AA, owned by Charterhouse Capital Partners LLP, CVC Capital Partners Ltd and Permira Advisers LLP, would be sold to a group that included Bob Mackenzie, former chairman of National Car Parks, and AA management, according to a statement today.
The investors include GLG Partners, Invesco Corp and Henderson Group Plc, according to the company.
Investors had become more selective in what they bought as London had its busiest year in terms of IPOs since 2007. Saga Plc, a provider of insurance and holidays to the UK's over-50s that had the same private-equity owners as AA, priced its May IPO at the bottom of the range and shares had fallen 4 per cent since.
According to a statement, AA's sale comprised 554 million new shares as also existing shares offered at 250 pence apiece. AA which had received £930 million worth of orders from institutional investors, had planned its IPO for the second half of the year.
The flotation would see the group's private equity owner, Acromas Holdings, the parent company for the merged Automobile Association and Saga Group, sell the business to a group of 11 cornerstone investors who had agreed to the acquisition of £930 million of the company's shares, The Telegraph reported.
The company would then be taken public, leaving the investors with 69 per cent of the UK's biggest car insurer.
The cornerstone investors listed are Aviva, Blackrock, Capital, GLG Partners, Henderson Global, Henderson Volantis, Invesco, L&G and Lansdowne Partners.

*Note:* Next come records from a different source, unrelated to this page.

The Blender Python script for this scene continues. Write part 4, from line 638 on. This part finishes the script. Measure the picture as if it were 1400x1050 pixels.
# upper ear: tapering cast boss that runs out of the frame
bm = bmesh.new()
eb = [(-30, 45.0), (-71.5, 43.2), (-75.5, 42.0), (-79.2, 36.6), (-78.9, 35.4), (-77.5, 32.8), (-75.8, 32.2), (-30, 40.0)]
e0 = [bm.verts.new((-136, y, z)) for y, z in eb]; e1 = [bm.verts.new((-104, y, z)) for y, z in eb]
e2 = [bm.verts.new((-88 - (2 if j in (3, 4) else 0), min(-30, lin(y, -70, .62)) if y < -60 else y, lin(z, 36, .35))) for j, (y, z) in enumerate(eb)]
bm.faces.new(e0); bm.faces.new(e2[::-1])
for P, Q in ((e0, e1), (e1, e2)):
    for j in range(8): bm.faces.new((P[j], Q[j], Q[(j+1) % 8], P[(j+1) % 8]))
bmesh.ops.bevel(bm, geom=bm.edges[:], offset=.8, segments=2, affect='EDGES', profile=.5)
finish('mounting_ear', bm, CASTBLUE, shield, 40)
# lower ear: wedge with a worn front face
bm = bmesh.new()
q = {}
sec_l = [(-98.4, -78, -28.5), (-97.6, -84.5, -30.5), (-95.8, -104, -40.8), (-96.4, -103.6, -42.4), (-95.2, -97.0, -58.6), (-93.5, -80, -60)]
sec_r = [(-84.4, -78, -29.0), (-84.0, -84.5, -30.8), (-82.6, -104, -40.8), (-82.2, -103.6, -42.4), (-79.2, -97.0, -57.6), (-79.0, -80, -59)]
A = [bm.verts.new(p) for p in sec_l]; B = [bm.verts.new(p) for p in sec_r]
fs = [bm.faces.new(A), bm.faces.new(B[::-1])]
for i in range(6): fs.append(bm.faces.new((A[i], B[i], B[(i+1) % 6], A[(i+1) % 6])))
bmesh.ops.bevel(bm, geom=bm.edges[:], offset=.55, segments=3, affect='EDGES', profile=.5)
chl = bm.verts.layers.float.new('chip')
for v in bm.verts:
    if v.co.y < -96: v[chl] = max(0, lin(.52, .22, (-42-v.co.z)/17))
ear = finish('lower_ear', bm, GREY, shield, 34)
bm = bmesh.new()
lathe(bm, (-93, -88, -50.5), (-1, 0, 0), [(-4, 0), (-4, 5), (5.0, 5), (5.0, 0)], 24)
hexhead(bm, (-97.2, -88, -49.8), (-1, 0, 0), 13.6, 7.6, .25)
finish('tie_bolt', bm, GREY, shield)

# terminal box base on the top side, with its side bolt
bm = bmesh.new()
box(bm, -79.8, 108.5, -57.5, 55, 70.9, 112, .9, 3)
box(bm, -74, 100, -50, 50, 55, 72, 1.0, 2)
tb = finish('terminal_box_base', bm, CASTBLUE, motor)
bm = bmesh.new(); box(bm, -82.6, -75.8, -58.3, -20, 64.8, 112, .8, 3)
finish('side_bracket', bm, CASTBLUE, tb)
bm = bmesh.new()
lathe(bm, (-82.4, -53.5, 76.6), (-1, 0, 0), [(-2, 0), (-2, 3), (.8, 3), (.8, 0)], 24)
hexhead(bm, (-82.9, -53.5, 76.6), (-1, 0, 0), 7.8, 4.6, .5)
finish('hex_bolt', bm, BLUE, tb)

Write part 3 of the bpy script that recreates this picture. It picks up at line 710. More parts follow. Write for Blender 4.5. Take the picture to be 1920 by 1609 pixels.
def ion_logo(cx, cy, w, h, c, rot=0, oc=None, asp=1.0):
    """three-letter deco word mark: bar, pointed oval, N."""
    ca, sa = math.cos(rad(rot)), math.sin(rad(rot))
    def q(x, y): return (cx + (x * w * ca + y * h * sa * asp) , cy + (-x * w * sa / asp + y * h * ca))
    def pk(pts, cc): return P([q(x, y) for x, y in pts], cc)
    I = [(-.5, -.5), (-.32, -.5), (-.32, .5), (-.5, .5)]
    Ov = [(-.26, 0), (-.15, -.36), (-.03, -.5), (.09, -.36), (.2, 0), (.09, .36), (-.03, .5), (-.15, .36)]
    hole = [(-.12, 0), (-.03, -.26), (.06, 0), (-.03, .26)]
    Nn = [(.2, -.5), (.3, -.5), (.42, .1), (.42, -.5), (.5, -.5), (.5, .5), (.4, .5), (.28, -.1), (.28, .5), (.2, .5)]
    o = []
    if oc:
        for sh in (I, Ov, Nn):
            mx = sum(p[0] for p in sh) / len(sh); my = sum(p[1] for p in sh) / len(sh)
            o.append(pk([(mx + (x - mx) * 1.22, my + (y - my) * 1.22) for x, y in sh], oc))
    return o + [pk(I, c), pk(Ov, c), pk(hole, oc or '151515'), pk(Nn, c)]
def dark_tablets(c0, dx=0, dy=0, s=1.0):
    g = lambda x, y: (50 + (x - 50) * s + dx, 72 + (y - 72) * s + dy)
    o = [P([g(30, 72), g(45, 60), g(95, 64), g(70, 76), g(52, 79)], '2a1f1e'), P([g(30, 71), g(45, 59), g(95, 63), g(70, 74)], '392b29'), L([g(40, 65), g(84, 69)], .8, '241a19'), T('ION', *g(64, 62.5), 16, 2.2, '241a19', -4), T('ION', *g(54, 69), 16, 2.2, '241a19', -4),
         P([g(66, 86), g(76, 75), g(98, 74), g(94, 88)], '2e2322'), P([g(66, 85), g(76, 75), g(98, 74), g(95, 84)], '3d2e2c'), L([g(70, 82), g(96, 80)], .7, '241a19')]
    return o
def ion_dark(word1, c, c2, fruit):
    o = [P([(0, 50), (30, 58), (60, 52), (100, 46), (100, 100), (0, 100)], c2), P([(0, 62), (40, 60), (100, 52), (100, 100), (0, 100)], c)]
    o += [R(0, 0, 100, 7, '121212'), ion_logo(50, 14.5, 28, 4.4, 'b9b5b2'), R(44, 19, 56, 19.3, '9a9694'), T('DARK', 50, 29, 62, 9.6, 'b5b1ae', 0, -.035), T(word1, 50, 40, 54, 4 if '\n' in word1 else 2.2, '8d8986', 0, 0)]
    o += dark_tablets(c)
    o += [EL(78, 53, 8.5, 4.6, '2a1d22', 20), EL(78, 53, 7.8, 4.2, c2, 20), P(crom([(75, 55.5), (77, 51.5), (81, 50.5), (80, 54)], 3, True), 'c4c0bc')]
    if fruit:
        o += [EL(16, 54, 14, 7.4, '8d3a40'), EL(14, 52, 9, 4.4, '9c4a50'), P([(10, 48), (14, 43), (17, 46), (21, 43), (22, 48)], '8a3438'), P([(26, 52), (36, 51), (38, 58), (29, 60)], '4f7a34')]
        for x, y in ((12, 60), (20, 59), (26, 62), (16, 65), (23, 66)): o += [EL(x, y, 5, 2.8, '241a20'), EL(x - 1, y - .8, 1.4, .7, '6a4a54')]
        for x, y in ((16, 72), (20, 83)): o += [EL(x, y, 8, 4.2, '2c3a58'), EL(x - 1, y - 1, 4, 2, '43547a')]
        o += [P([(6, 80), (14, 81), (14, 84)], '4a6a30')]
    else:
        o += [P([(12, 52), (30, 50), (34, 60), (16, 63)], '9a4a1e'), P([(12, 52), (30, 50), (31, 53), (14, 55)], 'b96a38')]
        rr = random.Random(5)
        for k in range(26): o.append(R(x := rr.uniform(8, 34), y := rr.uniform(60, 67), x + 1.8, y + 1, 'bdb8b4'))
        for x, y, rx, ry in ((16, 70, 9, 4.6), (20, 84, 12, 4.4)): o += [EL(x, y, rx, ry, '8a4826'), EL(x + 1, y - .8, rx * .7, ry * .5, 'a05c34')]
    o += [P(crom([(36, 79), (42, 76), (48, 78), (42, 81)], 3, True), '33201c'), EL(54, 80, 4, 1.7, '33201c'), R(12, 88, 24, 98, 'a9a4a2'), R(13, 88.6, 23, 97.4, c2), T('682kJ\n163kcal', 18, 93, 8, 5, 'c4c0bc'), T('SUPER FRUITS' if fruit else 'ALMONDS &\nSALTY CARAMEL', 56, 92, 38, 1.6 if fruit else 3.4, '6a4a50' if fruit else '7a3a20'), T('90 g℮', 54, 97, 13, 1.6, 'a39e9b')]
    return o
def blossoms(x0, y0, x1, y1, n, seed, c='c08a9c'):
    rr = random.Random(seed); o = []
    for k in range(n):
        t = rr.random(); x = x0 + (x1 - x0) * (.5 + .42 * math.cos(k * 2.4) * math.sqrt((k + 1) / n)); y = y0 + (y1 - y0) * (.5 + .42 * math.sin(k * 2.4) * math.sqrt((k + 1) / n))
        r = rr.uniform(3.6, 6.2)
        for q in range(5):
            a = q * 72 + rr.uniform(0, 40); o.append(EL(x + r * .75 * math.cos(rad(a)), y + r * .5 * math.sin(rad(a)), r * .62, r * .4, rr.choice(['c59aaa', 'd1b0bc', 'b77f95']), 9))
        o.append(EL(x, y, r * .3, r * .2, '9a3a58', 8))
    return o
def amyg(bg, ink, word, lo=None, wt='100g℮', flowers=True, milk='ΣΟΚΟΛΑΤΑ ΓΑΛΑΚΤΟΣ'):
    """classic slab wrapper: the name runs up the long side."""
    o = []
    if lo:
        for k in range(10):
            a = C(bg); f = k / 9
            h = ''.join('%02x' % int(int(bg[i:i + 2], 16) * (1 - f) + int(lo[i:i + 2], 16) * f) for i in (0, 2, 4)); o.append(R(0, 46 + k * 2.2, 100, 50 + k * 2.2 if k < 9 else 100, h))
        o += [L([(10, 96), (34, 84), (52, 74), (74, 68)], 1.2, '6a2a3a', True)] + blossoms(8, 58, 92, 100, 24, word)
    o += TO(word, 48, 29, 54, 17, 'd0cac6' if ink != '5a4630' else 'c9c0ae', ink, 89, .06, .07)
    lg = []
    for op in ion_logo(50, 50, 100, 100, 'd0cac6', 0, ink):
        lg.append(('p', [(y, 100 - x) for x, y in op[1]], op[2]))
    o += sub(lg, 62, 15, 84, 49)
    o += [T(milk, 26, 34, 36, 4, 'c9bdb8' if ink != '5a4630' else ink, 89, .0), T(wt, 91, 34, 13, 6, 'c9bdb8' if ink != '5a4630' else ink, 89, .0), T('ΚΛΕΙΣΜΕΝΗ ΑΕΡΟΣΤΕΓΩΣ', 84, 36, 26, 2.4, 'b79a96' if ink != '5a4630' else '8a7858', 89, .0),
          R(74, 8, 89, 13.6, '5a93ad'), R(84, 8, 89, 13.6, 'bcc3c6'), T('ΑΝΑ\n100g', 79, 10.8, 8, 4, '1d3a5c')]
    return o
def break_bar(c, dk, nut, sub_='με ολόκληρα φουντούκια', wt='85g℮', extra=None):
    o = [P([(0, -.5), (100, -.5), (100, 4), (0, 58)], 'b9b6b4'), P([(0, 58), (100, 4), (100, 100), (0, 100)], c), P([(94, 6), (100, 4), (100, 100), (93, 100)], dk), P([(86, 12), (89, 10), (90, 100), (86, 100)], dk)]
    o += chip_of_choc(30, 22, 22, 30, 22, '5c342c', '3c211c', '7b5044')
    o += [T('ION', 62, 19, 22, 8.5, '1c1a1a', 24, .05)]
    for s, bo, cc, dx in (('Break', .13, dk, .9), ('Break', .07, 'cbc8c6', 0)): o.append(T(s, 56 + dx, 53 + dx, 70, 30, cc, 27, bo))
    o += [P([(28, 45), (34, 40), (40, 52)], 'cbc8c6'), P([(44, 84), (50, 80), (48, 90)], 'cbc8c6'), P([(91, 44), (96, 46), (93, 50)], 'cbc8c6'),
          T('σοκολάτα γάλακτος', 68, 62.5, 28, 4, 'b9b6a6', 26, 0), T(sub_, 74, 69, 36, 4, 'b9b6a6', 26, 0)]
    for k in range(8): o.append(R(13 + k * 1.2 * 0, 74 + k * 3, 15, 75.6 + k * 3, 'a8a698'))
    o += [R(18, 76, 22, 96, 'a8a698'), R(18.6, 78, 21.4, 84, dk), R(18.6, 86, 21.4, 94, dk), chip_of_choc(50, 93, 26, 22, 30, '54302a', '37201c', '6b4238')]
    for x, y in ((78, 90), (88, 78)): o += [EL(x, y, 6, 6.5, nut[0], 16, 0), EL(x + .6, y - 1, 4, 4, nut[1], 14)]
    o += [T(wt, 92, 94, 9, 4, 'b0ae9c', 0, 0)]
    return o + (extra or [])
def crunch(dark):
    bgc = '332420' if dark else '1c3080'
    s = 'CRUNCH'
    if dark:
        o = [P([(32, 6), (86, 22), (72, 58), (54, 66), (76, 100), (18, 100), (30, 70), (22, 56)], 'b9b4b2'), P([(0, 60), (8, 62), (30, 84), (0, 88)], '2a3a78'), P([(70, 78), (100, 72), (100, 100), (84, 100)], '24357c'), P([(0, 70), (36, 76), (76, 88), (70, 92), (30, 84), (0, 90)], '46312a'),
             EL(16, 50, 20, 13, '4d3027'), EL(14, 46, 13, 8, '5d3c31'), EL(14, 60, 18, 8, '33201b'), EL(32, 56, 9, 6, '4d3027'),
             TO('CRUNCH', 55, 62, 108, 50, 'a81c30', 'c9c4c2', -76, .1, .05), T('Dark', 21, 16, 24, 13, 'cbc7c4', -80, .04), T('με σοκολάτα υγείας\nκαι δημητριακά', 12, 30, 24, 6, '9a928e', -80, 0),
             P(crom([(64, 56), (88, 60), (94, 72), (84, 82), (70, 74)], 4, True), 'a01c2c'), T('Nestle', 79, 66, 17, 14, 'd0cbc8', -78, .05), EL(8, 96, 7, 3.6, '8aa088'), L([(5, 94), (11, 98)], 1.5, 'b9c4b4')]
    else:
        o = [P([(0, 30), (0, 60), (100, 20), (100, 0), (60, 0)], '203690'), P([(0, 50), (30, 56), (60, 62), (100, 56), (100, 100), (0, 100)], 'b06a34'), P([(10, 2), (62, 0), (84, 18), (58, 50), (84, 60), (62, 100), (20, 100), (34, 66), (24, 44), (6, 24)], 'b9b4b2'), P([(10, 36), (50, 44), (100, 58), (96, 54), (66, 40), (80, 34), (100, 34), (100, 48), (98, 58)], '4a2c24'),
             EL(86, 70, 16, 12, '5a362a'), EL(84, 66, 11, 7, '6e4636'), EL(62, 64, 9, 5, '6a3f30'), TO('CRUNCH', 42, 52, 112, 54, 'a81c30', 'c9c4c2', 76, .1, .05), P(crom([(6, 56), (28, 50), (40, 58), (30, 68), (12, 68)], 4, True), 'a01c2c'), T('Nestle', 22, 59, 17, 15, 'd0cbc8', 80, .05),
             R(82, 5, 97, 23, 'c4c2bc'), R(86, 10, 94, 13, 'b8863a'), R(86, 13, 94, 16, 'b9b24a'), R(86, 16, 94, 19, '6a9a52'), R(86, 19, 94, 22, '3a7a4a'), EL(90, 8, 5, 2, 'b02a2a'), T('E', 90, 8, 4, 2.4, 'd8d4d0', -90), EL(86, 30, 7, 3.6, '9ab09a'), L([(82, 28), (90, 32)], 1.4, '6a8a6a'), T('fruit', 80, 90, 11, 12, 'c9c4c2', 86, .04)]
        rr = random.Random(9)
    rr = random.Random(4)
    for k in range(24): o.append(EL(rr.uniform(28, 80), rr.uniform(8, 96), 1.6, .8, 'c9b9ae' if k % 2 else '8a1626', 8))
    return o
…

The accelerated IPO would see the AA motor overtake the roadside recovery rival the RAC who yesterday was understood to have hired bankers at Barclays and Goldman Sachs to advise it on options for itd future, and according to commentators a listing would be the most likely outcome.
They add, with RAC further behind its IPO preparations than AA, its owner Carlyle would hope investors still had enough interest in the business.